Ürdün Kral'ı Abdullah 2004'te Tahran'dan Beyrut'a uzanan, Sünni ağırlıklı Ortadoğu'yu delip geçen  "Şii Hilali'nden" şikâyetleri içinde bulunduğu kaygılı havayı ortaya koyuyordu. Filistinli İslamcı Hamas İran'dan ve İran'ın tek Arap müttefiki Suriye'den destek alıyor. Rakipleri Filistin Yönetimi ise Sünniler, Batı ve İsrail tarafından destekleniyor.

Bu bir yorumcunun "kamu ve din adamları arasındaki bir Bizans oyunu" olarak tanımladığı olayların arka planını oluşturuyor.

Kardavi'ye en keskin cevap Lübnan'ın önde gelen din âlimi Ayetullah Uzma Muhammed Hüseyin Fadlallah'tan geldi. Fadlallah açık bir şekilde Kardavi'yi fitne çıkarmakla suçladı. İranlı Ayetullah Muhammed Ali Taşkiri'de aynı şekilde bir karşılıkta bulundu.

Münakaşa Kardavi'nin bu ayın başlarında Bir Mısır gazetesine verdiği mülakatla başladı."Şiiler Müslümanlar fakat kâfir düşüncelere sahipler ve Şiilerin tehlikeleri Sünni toplumları işgal etme isteklerinden geliyor. Bunu yapmaya muktedirler çünkü milyarlarca dolarları ve eğitimli kadroları var. Sünni Müslümanları Şii yapmaya çalışıyorlar" Mısri el-Yevm gazetesinde Kardavi böyle diyor.

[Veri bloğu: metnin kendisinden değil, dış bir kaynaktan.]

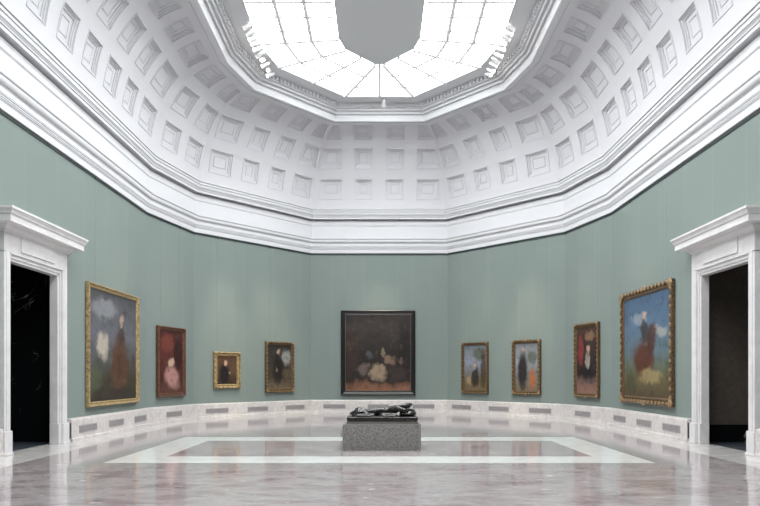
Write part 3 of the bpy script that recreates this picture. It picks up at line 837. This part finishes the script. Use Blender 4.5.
drape('drapery', [(-.06, -.23, Z + .0), (.02, -.24, Z + .02), (.12, -.25, Z + .015), (.22, -.25, Z + .03), (.32, -.26, Z + .0)], .09, .06)

# ------------------------------------------------------------------ light: the spotlights on the paintings
def spot(src, tgt, power, ang=19, col=(1.0, .86, .60)):
    l = bpy.data.lights.new('painting_spot', 'SPOT'); l.energy = power; l.spot_size = math.radians(ang); l.spot_blend = .9; l.color = col; l.shadow_soft_size = .06
    o = bpy.data.objects.new('painting_spot', l); C.objects.link(o); o.location = src
    o.rotation_euler = (Vector(tgt) - Vector(src)).to_track_quat('-Z', 'Y').to_euler()
TARGET = [(0, 500), (1, 500), (2, 2000), (3, 1800), (4, 1300), (5, 900), (6, 1800), (7, 600), (8, 500)]
for (k, pw) in TARGET:
    r, c, zc = P[k]
    side = right_pts if k <= 3 else left_pts       # each lamp throws across the room
    if k == 4: s0 = Vector((.2, 25.3))
    else:
        side = left_pts if k <= 3 else right_pts
        s0 = along(side, [1.9, 2.8, 3.2, 4.0, 0, 4.0, 3.2, 2.8, 1.9][k])
    spot((s0.x * .93, s0.y - .1, 10.25 + EYE), (c.x, c.y, zc + .6), pw * 1.0)

# ------------------------------------------------------------------ world, camera, view
w = bpy.data.worlds.new('World'); bpy.context.scene.world = w; w.use_nodes = True
w.node_tree.nodes['Background'].inputs[0].default_value = (.8, .86, .9, 1); w.node_tree.nodes['Background'].inputs[1].default_value = .4
cam = bpy.data.cameras.new('camera'); co = bpy.data.objects.new('camera', cam); C.objects.link(co)
co.location = (0, 0, EYE); co.rotation_euler = (PI / 2, 0, 0)
cam.sensor_fit = 'HORIZONTAL'; cam.sensor_width = 36; cam.lens = F / 760 * 36
cam.shift_x = (380 - CX) / 760; cam.shift_y = (CY - 253) / 760; cam.clip_start = .05; cam.clip_end = 200
S_ = bpy.context.scene; S_.camera = co
S_.view_settings.view_transform = 'Standard'; S_.view_settings.look = 'None'; S_.view_settings.exposure = 0.18; S_.view_settings.gamma = 1.0; S_.view_settings.use_curve_mapping = False
S_.cycles.max_bounces = 10; S_.cycles.diffuse_bounces = 6; S_.cycles.use_denoising = True
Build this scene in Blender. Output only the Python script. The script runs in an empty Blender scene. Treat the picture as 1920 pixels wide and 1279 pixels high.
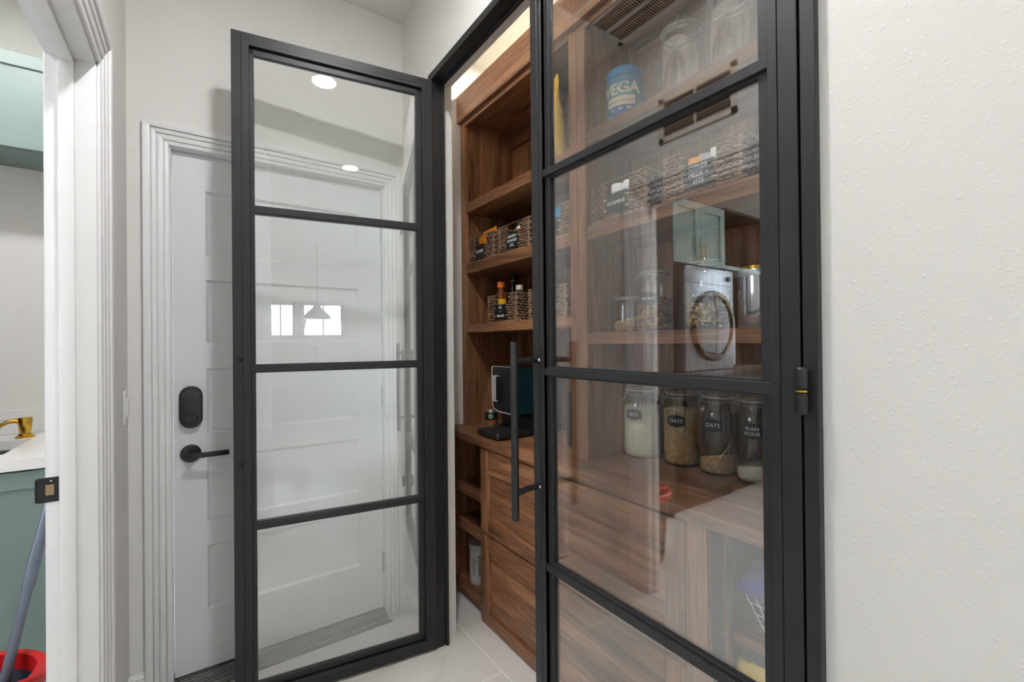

Bu açıklamalar şaşkınlık yarattı çünkü Kardavi daha önce iki cemaatin arasındaki farklılıkları aşıp birbiriyle ilişki kurmasını öneriyordu. Ama gözlemciler çok küçük oranlarda olsa da Şiiliğe geçişlerde artışlar olduğunu, Kardavi'nin bu konuda hak sahibi olduğunu düşünüyorlar.

Kardavi, bağımsızlığına düşkün biri olarak bu ayrıcalığını sonuna kadar kullanıyor ve Kahire'deki Sünni düşüncenin merkezi olan Ezher Üniversitesi'nde konuşamayacağı bir rahatlıkla konuşuyor.

Kardavi'nin kendisi de olanlara şaşırmış durumda. Kendisinin Şii uygulamalarına-Kerbela'yı anma törenlerinde yapılanlar, imamların masumiyeti gibi- olan karşıtlığının yeni bir şey olmadığını söylüyor. "Bütün Sünni âlimler bu gibi uygulamaların ve inanışların küfür olduğunu ifade edeceklerdir." diyor. "Ben aşırılığın her türlüsüne karşıyım. Bütün vaazlarımda, kitaplarımda ve çalışmalarımda Müslümanları daima itidal üzere olana ve birbirlerinin düşüncelerine bakmaksızın birleşmeye çağırdım. Bir Müslüman Kelime Şahadeti tasdik etiği sürece Müslümandır."

ünni mihraklardan da bu açıklamalara eleştiriler yükseldi. Tarık el-Hümeyid, Şark el Avsat gazetesinin editörü, Kardavi'yi ve İranlıları "ateşten bir mezhepçilik ve politik topuyla" oynadıklarıyla uyardı. "Bu âlim aynı zamanda Filistin'deki intihar saldırılarının meşru olduğunu savunan kişiydi. O zaman bu saldırıların Filistin sınırları içinde kalmayacağını söylemiştik. Nitekim de böyle oldu."

El Arabiye kanalından Abdurrahman er-Reşid ise bu kavganın esasını tanımlarken daha açık ve net konuştu. "Yapılanları ve söylenenleri bir kenara bırakırsak, bu sorun siyasal bir sorundur, dini bir sorun değildir. Hakikatte bir Sünni-Şii sorunu yok, sadece rejimler arasında anlaşmazlıklar var."